M. Jacques Peyrat a considéré que les règles concernant les conseils de quartier constituaient une régression par rapport au dispositif déjà expérimenté dans de nombreuses villes, rappelant à cet égard l'expérience menée à Nice depuis plus d'un siècle.

En réponse, s'agissant des droits des élus minoritaires, M. Daniel Vaillant, ministre de l'intérieur, a estimé que la loi devait fixer un seuil minimal, afin d'obtenir une harmonisation sur tout le territoire national. Il a en effet jugé que dans encore beaucoup de collectivités, le respect du droit des élus minoritaires n'était encore pas assuré. Il a souligné que le projet de loi maintenait la possibilité pour les collectivités locales d'aller plus loin. Il a rappelé que le Gouvernement avait pour sa part initialement prévu que cette disposition s'appliquerait aux communes de 20.000 habitants et plus, mais qu'un amendement parlementaire adopté à l'Assemblée nationale avait abaissé ce seuil à 3.500 habitants, et étendu l'application de cette disposition aux conseils généraux et aux conseils régionaux. Il a par ailleurs indiqué que la mise en oeuvre de la réforme concernant le scrutin régional devrait améliorer la gouvernance des conseils régionaux.

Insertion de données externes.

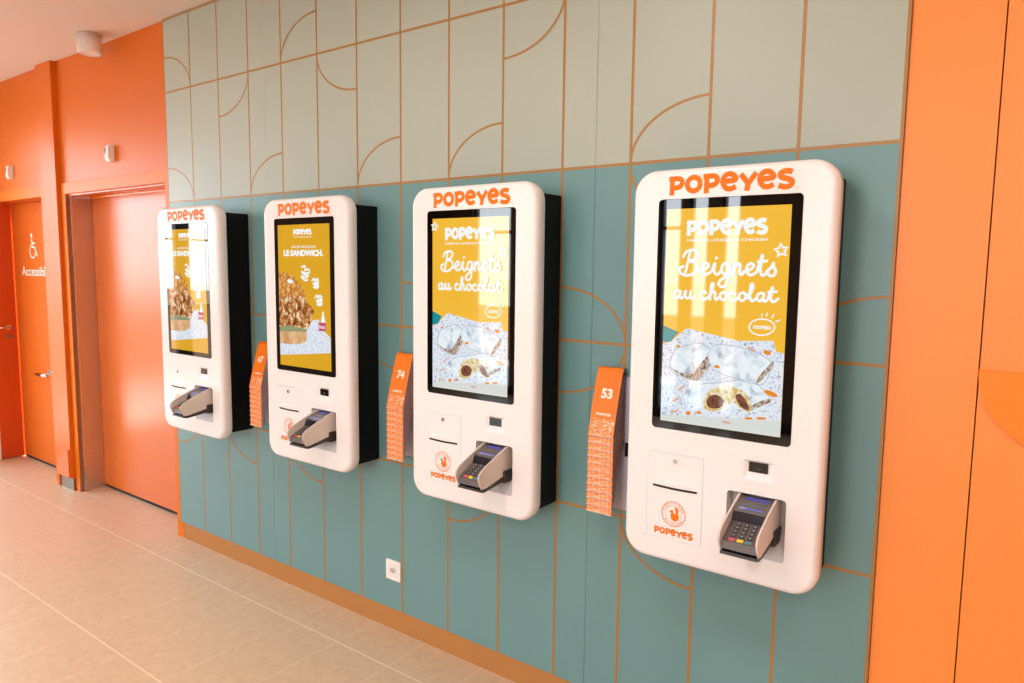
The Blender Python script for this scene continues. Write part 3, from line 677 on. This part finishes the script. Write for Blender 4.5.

S'agissant des services de sécurité civile de proximité, M. Daniel Vaillant, ministre de l'intérieur, a indiqué que le projet du Gouvernement visait initialement à plafonner l'augmentation de la contribution des communes et des groupements. Il a rappelé que les sapeurs-pompiers volontaires représentaient 85 % de l'effectif des pompiers et constituaient un élément essentiel d'une sécurité civile de proximité, d'ailleurs pérennisée par le maintien des centres de première intervention. Il a indiqué que l'année 2002 devait être celle du volontariat, dimension positive de la citoyenneté.

Il a en outre indiqué qu'était prévue une enveloppe d'un milliard de francs sur trois ans, afin de favoriser la départementalisation.

M. Daniel Vaillant, ministre de l'intérieur, a reconnu que le texte de l'Assemblée nationale allait au-delà du rapport Fleury, mais a souligné que les maires conservaient leur pouvoir de police, et que le présent texte ne se substituait pas au futur projet de loi relatif aux services départementaux d'incendie et de secours. Il a cependant rappelé que les propositions du Gouvernement en matière de financement étaient issues du rapport de M. Jacques Fleury, et avaient été avalisées par la commission pour l'avenir de la décentralisation, au sein de laquelle étaient représentées toutes les associations d'élus locaux.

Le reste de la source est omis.